Her background as a player helped her massively, she says. “When people realised I had a really deep passion for golf and had played at quite a high level, it immediately gave me respect, both from the golfers I was interviewing, and from the audience at home.” Iona broadcasts from fewer women’s events than men’s, but says the familiarity of the women’s tour makes it more easily relatable when she’s at work. “I do naturally feel more at home there. You don’t have to work as hard to prove that you have a right to be there.” It is hard to find a female broadcaster who hasn’t had to fight for the respect they deserve. Although she is now best known for her work on athletics, Jeanette’s early beat was West Ham United Football Club. “I’d go into the press room to see Sam Allardyce and I’d be the only woman in there, and the only black person. You are really trying to make your voice heard. I’m hyper-visible because I’m a black woman but, at the same time, I’m invisible (when) I’m trying to get my point across.”

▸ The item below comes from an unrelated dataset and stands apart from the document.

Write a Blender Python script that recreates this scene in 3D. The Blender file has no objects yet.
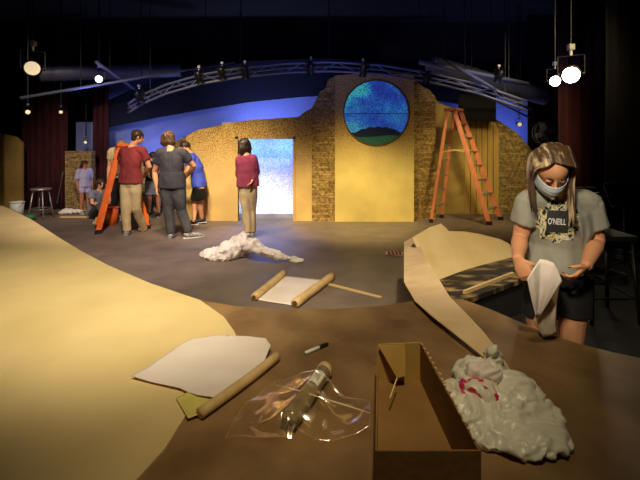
import bpy, bmesh, math, random
from mathutils import Vector, Matrix, noise
from mathutils.bvhtree import BVHTree
random.seed(7)
S = bpy.context.scene
COL = S.collection
F = 400.0; H = 1.5; YH = 145.0          # focal length in pixels, eye height, horizon row
PZ = 0.6                                # height of the raised thrust platform

# ---------------------------------------------------------------- camera
cam = bpy.data.cameras.new('camera'); camo = bpy.data.objects.new('camera', cam); COL.objects.link(camo)
camo.location = (0, 0, H); camo.rotation_euler = (math.pi/2, 0, 0)
cam.sensor_width = 36; cam.lens = F*36/640; cam.shift_y = -(240-YH)/640; cam.clip_start = .05
S.camera = camo
# ---------------------------------------------------------------- world
w = bpy.data.worlds.new('world'); S.world = w; w.use_nodes = True
w.node_tree.nodes['Background'].inputs[0].default_value = (.30, .32, .5, 1)
w.node_tree.nodes['Background'].inputs[1].default_value = .012
S.view_settings.view_transform = 'Standard'; S.view_settings.look = 'None'
S.view_settings.gamma = 1; S.view_settings.use_curve_mapping = False
S.view_settings.exposure = 0.35
# ---------------------------------------------------------------- unseen spots added to light stage, set and rig
def spot(name, loc, tgt, col, watts, ang, blend=.8, r=.12):
    l = bpy.data.lights.new(name, 'SPOT'); l.color = col; l.energy = watts
    l.spot_size = math.radians(ang); l.spot_blend = blend; l.shadow_soft_size = r
    o = bpy.data.objects.new(name, l); COL.objects.link(o); o.location = loc
    o.rotation_euler = (Vector(tgt)-Vector(loc)).to_track_quat('-Z', 'Y').to_euler()
    return o
WARM = (1.0, .72, .34); BLUE = (.13, .22, 1.0)
spot('key_spot', (-.8, .9, 4.2), (-1.25, 3.1, .4), (1, .88, .62), 660, 53, 1)
spot('centre_spot', (.2, .3, 3.9), (-.05, 2.2, .5), (1, .82, .50), 200, 50, 1)
spot('front_fill_spot', (-.3, -.1, 2.6), (1.2, 2.1, 1.12), (1, .86, .62), 230, 29, 1)
spot('deck_spot_left', (-1.5, 2.6, 4.2), (-2.6, 6.4, .6), (1, .84, .72), 900, 66, .9)
spot('deck_spot_right', (.9, 1.6, 4.2), (.95, 4.0, 0), (1, .82, .55), 420, 50, 1)
spot('set_spot_a', (.3, 5.2, 4.2), (.8, 7.9, -.7), (1, .80, .38), 1150, 44, 1, .3)
spot('set_spot_b', (3.4, 4.6, 3.9), (3.2, 8.7, .5), (1, .80, .38), 700, 52, 1, .6)
spot('set_spot_c', (-2.2, 5.0, 4.2), (-1.7, 8.0, -.3), (1, .80, .46), 850, 50, 1, .3)
spot('set_spot_d', (-4.6, 5.0, 3.9), (-5.2, 9.0, .8), (1, .80, .60), 300, 50, .9)
spot('cyc_blue_left', (-3.8, 9.0, .4), (-3.6, 9.9, 2.4), (.44, .50, 1), 170, 120, 1)
spot('cyc_blue_mid', (-1.4, 8.9, 1.2), (-1.2, 9.9, 2.6), (.44, .50, 1), 150, 120, 1)
spot('cyc_blue_right', (4.3, 9.2, 1.0), (4.4, 9.9, 2.4), (.30, .38, 1), 75, 130, 1)
spot('rig_blue_left', (-3.6, 6.2, 1.9), (-3.4, 7.4, 4.6), (.18, .22, 1), 36, 130, 1)
spot('rig_blue_mid', (.2, 5.2, 2.0), (.3, 6.9, 3.6), (.18, .24, 1), 80, 110, 1)
spot('rig_blue_right', (3.2, 5.8, 2.0), (3.3, 7.4, 4.4), (.16, .22, 1), 45, 120, 1)
spot('curtain_spot_right', (2.6, 3.0, 3.6), (4.2, 6.4, 1.6), (1, .6, .4), 26, 44, 1)

# ---------------------------------------------------------------- helpers
def lin(r, g, b):
    f = lambda c: (c/255/12.92) if c/255 <= .04045 else ((c/255+.055)/1.055)**2.4
    return (f(r), f(g), f(b), 1)
def W(px, py, d): return Vector(((px-320)/F*d, d, H-(py-YH)/F*d))
def G(px, py, z=0.):
    d = (H-z)*F/(py-YH); return Vector(((px-320)/F*d, d, z))
def mat(name, c, rough=.7, c2=None, scale=6., metal=0., bump=0., bscale=30., emit=0., stretch=None, sheen=0., contrast=(.35, .65), detail=4):
    m = bpy.data.materials.new(name); m.use_nodes = True; nt = m.node_tree; b = nt.nodes['Principled BSDF']
    b.inputs['Base Color'].default_value = lin(*c); b.inputs['Roughness'].default_value = rough
    b.inputs['Metallic'].default_value = metal
    tc = nt.nodes.new('ShaderNodeTexCoord'); mp = nt.nodes.new('ShaderNodeMapping')
    nt.links.new(tc.outputs['Object'], mp.inputs[0])
    if stretch: mp.inputs['Scale'].default_value = stretch
    if c2:
        n = nt.nodes.new('ShaderNodeTexNoise'); n.inputs['Scale'].default_value = scale; n.inputs['Detail'].default_value = detail
        r = nt.nodes.new('ShaderNodeValToRGB')
        r.color_ramp.elements[0].position = contrast[0]; r.color_ramp.elements[0].color = lin(*c)
        r.color_ramp.elements[1].position = contrast[1]; r.color_ramp.elements[1].color = lin(*c2)
        nt.links.new(mp.outputs[0], n.inputs[0]); nt.links.new(n.outputs[0], r.inputs[0]); nt.links.new(r.outputs[0], b.inputs['Base Color'])
    if bump:
        n2 = nt.nodes.new('ShaderNodeTexNoise'); n2.inputs['Scale'].default_value = bscale; n2.inputs['Detail'].default_value = 5
        bp = nt.nodes.new('ShaderNodeBump'); bp.inputs['Strength'].default_value = bump; bp.inputs['Distance'].default_value = .02
        nt.links.new(mp.outputs[0], n2.inputs[0]); nt.links.new(n2.outputs[0], bp.inputs['Height']); nt.links.new(bp.outputs[0], b.inputs['Normal'])
    if emit:
        b.inputs['Emission Color'].default_value = lin(*c); b.inputs['Emission Strength'].default_value = emit
    return m
def stone_mat(name, a, b_, mortar):
    m = bpy.data.materials.new(name); m.use_nodes = True; nt = m.node_tree; b = nt.nodes['Principled BSDF']
    N = nt.nodes.new; L = nt.links.new
    tc = N('ShaderNodeTexCoord'); sx = N('ShaderNodeSeparateXYZ'); cx = N('ShaderNodeCombineXYZ')
    L(tc.outputs['Object'], sx.inputs[0]); L(sx.outputs['X'], cx.inputs['X']); L(sx.outputs['Z'], cx.inputs['Y'])
    wn = N('ShaderNodeTexNoise'); wn.inputs['Scale'].default_value = 4; L(cx.outputs[0], wn.inputs[0])
    ad = N('ShaderNodeMixRGB'); ad.blend_type = 'ADD'; ad.inputs[0].default_value = .035; L(cx.outputs[0], ad.inputs[1]); L(wn.outputs[1], ad.inputs[2])
    br = N('ShaderNodeTexBrick'); L(ad.outputs[0], br.inputs[0])
    br.inputs['Scale'].default_value = 1; br.inputs['Brick Width'].default_value = .30; br.inputs['Row Height'].default_value = .048
    br.inputs['Mortar Size'].default_value = .004; br.inputs['Mortar Smooth'].default_value = .6; br.offset = .37; br.squash = .6; br.squash_frequency = 3
    br.inputs['Color1'].default_value = lin(*a); br.inputs['Color2'].default_value = lin(*b_); br.inputs['Mortar'].default_value = lin(*mortar)
    n = N('ShaderNodeTexNoise'); n.inputs['Scale'].default_value = 22; L(tc.outputs['Object'], n.inputs[0])
    mx = N('ShaderNodeMixRGB'); mx.blend_type = 'MULTIPLY'; mx.inputs[0].default_value = .75
    r = N('ShaderNodeValToRGB'); r.color_ramp.elements[0].position = .36; r.color_ramp.elements[0].color = (.3, .26, .2, 1); r.color_ramp.elements[1].position = .6; L(n.outputs[0], r.inputs[0])
    L(br.outputs[0], mx.inputs[1]); L(r.outputs[0], mx.inputs[2]); L(mx.outputs[0], b.inputs['Base Color'])
    bp = N('ShaderNodeBump'); bp.inputs['Strength'].default_value = .9; bp.inputs['Distance'].default_value = .03
    L(mx.outputs[0], bp.inputs['Height']); L(bp.outputs[0], b.inputs['Normal']); b.inputs['Roughness'].default_value = .85
    return m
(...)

Jeanette sits on the board of the Black Collective of Media in Sport and is passionate about improving diversity, not least to reflect the athletes on the pitch and in the field of play. “It is really hard not to be massively frustrated about things, but we are here for action, [to work out] how you change it. You see so many more people getting opportunities now. I think there’s a lot of work to be done but I do genuinely believe the landscape is changing – and for the better.”

Jacqui has seen momentous changes in her industry, but also in herself. “I think I’m proudest of the fact that I’m confident in my job now,” she says. “In the early days of commentary, I was so terrified, I felt the weight of the world was on my shoulders. Now, I go on air, commentating on world cups, presenting pitch-side, and I don’t get nervous anymore. I look forward to it and I feel like I belong, like I am entitled to do this job. “I’m proud of the fact that I go on air as a happy, confident person.” And, she adds: “It makes me so happy that I am not getting stick for being a woman.”

It is hard to find a female broadcaster who hasn’t had to fight for the respect they deserve.